IB Mathematics AHL 2.15 Solving inequalities AA HL Paper 3
Question
(a) Sketch the curve \(y = \left| {\ln x} \right| – \left| {\cos x} \right| – 0.1\) , \(0 < x < 4\) showing clearly the coordinates of the points of intersection with the x-axis and the coordinates of any local maxima and minima.
(b) Find the values of x for which \(\left| {\ln x} \right| > \left| {\cos x} \right| + 0.1\), \(0 < x < 4\) .
▶️Answer/Explanation
Markscheme
(a)
A1
Note: Award A1 for shape.
x-intercepts 0.354, 1.36, 2.59, 2.95 A2
Note: Award A1 for three correct, A0 otherwise.

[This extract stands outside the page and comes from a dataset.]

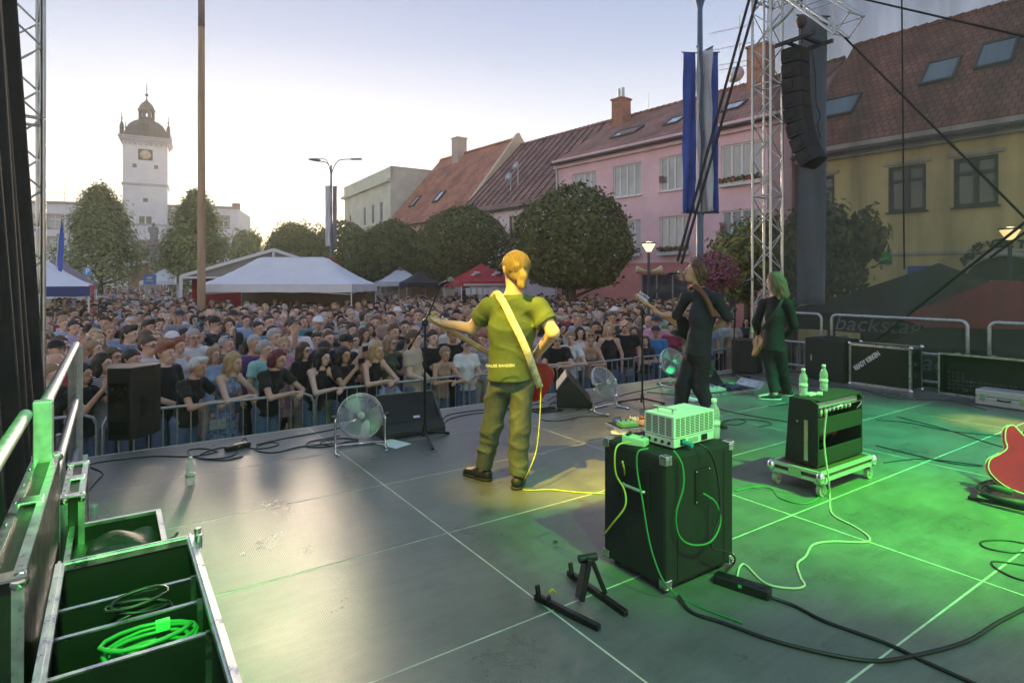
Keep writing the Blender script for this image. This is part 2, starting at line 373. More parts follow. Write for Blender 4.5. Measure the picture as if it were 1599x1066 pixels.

maximum = (1.57, 0.352) = \(\left( {\frac{\pi }{2},0.352} \right)\) A1
minimum = (1, – 0.640) and (2.77, – 0.0129) A1
(b) \(0 < x < 0.354,{\text{ }}1.36 < x < 2.59,{\text{ }}2.95 < x < 4\) A2
Note: Award A1 if two correct regions given.
[7 marks]
Examiners report
Solutions to this question were extremely disappointing with many candidates doing the sketch in degree mode instead of radian mode. The two adjacent intercepts at 2.59 and 2.95 were often missed due to an unsatisfactory window. Some sketches were so small that a magnifying glass was required to read some of the numbers; candidates would be well advised to draw sketches large enough to be easily read.